Three Ardoyne families are taking the unprecedented step today of going to the high court to seek a judicial review into the validity of the inquest into the controversial SAS and RUC killings of their loved ones.
The families of IRA men Jackie Mailey, James Mulvenna and Denis ’Dinny’ Brown have launched a test case in the high court in Belfast. Justice Kerr will hear the application for leave to apply for judicial review – the first stage of the proceedings – this morning.
The families are asking the court to quash the inquest into the three men’s deaths, which took place in 1980, and to order a fresh inquest.
Angela Richie from solicitors Madden and Finucane said the reason was that vital papers concerning the killings at the Ballysillan Post Office telecommunications depot were not submitted at the original inquest.
“The families are asking the Court to order that the Chief Constable of the PSNI now provide the Coroner with all material which is in the possession of the police, but which had been withheld from the coroner at the time he held the original inquest,” she said.

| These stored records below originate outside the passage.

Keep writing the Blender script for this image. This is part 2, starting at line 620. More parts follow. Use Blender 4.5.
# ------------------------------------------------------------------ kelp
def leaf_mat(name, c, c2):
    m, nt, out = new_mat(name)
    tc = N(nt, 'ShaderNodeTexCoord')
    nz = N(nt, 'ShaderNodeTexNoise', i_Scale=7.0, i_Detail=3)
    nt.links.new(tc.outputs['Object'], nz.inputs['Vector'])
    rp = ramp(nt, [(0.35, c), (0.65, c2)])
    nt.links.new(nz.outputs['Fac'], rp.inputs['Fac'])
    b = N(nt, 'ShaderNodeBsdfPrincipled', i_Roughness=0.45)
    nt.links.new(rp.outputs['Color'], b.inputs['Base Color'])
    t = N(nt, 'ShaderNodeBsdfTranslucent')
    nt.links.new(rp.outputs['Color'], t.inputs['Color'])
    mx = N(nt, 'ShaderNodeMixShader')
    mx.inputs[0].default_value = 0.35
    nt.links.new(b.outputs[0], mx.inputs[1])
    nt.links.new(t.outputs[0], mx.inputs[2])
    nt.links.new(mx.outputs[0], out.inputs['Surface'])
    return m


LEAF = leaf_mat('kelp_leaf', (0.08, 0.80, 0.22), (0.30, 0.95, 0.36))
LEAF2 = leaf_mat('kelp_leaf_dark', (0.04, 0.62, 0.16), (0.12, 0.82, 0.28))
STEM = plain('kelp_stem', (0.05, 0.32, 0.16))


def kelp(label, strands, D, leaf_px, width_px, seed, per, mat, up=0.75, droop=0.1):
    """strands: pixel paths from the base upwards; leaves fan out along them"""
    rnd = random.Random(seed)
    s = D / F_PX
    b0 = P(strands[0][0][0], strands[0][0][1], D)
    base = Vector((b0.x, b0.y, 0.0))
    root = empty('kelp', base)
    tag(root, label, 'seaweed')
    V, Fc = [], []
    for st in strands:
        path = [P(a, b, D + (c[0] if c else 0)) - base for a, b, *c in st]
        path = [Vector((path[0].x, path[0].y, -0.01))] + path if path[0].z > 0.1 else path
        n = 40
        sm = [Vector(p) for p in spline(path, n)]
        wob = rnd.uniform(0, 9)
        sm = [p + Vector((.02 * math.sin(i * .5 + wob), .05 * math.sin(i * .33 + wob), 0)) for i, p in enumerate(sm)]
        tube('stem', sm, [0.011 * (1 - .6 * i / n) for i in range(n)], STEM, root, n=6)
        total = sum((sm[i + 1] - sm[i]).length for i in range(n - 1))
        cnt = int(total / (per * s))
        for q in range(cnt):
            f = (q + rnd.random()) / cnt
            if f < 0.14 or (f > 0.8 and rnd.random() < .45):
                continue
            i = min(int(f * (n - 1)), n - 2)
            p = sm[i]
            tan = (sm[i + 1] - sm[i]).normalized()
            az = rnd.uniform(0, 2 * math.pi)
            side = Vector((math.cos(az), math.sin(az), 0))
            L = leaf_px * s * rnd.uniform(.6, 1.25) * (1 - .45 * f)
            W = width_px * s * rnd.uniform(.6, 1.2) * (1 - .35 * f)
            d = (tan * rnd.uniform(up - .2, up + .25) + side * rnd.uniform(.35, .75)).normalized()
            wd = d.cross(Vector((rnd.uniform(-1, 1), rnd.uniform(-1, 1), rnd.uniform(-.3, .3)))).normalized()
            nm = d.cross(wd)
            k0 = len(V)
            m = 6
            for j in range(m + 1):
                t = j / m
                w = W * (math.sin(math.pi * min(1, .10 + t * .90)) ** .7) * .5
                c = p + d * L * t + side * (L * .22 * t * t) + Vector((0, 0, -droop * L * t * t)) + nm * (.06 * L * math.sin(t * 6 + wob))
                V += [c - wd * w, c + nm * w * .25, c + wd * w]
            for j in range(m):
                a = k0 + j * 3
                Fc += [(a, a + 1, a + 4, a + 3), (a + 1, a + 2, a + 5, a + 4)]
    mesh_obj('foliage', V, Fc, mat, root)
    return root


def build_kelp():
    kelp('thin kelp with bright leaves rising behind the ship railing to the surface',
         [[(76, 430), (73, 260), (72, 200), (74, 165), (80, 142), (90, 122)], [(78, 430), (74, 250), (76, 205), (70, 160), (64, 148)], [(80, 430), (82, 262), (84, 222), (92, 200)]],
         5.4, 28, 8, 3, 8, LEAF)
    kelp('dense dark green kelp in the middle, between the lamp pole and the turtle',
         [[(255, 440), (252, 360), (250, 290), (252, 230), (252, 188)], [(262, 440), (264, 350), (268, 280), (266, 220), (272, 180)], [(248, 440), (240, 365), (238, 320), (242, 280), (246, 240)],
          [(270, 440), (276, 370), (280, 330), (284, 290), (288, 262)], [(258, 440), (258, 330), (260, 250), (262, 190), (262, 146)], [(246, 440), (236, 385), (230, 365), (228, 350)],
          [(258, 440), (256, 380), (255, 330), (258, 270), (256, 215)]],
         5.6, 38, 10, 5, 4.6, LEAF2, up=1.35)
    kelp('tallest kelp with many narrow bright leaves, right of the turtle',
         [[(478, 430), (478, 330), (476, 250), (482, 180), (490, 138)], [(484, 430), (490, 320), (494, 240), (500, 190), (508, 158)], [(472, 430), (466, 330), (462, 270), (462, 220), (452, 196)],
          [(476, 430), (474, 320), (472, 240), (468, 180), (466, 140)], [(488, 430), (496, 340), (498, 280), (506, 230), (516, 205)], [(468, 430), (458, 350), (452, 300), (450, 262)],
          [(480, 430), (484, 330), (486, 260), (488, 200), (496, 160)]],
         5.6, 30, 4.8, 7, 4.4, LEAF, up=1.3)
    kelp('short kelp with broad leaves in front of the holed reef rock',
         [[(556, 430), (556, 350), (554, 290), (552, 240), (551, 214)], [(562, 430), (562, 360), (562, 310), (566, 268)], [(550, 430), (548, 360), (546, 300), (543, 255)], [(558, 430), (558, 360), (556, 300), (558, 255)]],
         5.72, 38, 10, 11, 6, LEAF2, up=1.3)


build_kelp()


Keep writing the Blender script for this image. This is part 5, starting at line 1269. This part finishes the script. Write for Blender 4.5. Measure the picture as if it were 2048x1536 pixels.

Ms Richie said it had been established in the cases of Pearse Jordan – shot by the RUC in 1992 – and Peter Thompson – shot dead by the British army in 1990 – that the RUC were “spoon-feeding” the coroner selected information.
“We now know, from the inquests which are ongoing for the Jordan and Thompson families, that when the RUC was providing coroners with evidence and material which the Coroners required to conduct the inquests, that the RUC decided themselves what evidence was relevant and what should be provided to the Coroner.”